Socialist presidential candidate visits UW

Peta Lindsay is a representative of the Party for Socialism and Liberation and is gearing up for the 2012 presidential election as she enters the terse political campaign climate as a candidate. Lindsay sat down with The Badger Herald to highlight her platform and beliefs that the system needs a change only she can give. 

BH: With the chances so low of a third-party candidate winning the election, why are you running? 
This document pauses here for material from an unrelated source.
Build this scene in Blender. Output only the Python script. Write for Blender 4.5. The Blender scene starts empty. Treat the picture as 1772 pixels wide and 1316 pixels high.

PL: We don’t have any illusions about the electoral system, and part of the reason we are running is to expose what a sham it is. It’s a rigged game. It’s of, by and for the rich. We entered with a 10-point program demanding the things that working people need. Our number one point is to make a job a constitutional right. Unemployment is one of the biggest crises we are facing right now. Youth unemployment is the highest it’s been since the government began recording those statistics. We are activists and organizers, so we believe that the organization of the people is what makes change. A lot of people go to the elections looking for change, but they are going to be disappointed. We went with this program to give them an option, to direct them to where real change is made, to draw them into the struggle, to connect with activists and organizers and to connect with working people who are struggling and say, “Yes. We are demanding jobs as well and we are going to organize and fight for it.” 

Badger Herald: Give your best pitch to students. 

Peta Lindsay: Education is a right, and it should be a right. This is the richest country in the world, so we can afford to send people to school. We are one of the only developed nations that don’t. I’m from California, where tuition has risen 316 percent in just 10 years. California was one of the best public systems in the country, and it’s because students were organized and fought to make public schooling accessible. The extent to which we stopped fighting is the extent to which they’re going to keep coming down on us. They’ve used the excuse of the economic crisis, but we didn’t create this crisis. When they raise our tuition in response, they’re trying to make us pay for it. We’re saying the government should make the banks pay, make the wealthy pay, make the people who torpedoed our economy pay, not the students or working class families. 

BH: How do you differ from Green Party candidate Jill Stein? 

PL: I like Jill Stein, and I want to say there’s a lot of unity for progressive third-party candidates. We get along, and what she’s saying is cool, but for us, it’s about changing the system. The Greens want to reform the system; they say if they can get a better president in office, they can change everything. We say no matter who’s in office, it’s the capitalist system — the system that allows a handful of billionaires to control all the wealth and has working people fighting for their crumbs — it’s the system that creates these problems. It’s the system that’s got to go.

Lindsay has worked as a progressive organizer since age 12. She will appear on the ballot Nov. 6 with running mate Yari Osorio in 13 states, including Wisconsin.